In the eye of the beholder? Gaze perception and the external morphology of the human eye.

Alting, Conrad, and Gernot Horstmann. 2025. “In the Eye of the Beholder? Gaze Perception and the External Morphology of the Human Eye.”. Journal of Vision 25 (12): 24.

Abstract

A well-known finding from research on gaze perception in triadic gaze tasks is the overestimation of horizontal gaze directions. In general, a looker model's gaze appears to deviate more from the straight line of sight than is objectively the case. Although there is, up to now, a substantial amount of evidence for what Anstis et al. (1969) termed the overestimation effect, results vary regarding the absolute overestimation factor. Starting from the occlusion hypothesis by Anstis et al. (1969), the present study examines the influence of horizontal iris movement range, operationalized as the sclera size index on overestimation factors acquired for a sample of 40 looker models. The study rendered two main findings. First, horizontal iris movement range (sclera size index: M = 2.02, SD = 0.11, min = 1.79, max = 2.25) proved not useful for the explanation of variance in the overestimation factors (M = 1.79, SD = 0.16, min = 1.49, max = 2.24) obtained separately for each of the looker models.

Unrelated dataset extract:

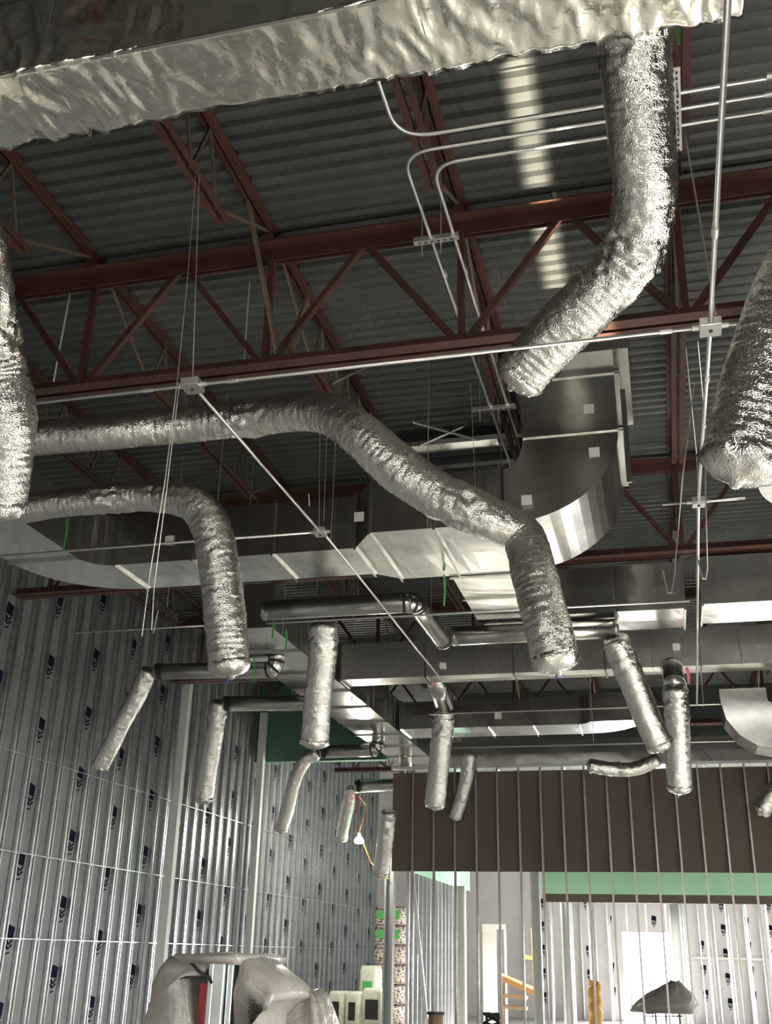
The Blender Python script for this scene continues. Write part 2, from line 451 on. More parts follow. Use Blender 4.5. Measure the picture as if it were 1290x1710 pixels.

Second, intraclass correlations revealed that variance in perceived gaze directions between observers was roughly 10 times larger (ICC = 0.189) than variance between looker models (ICC = 0.019). The results strongly emphasize the need for larger and more diverse observer samples and may serve as a post hoc justification for using only a few or no different looker models in triadic gaze judgment tasks.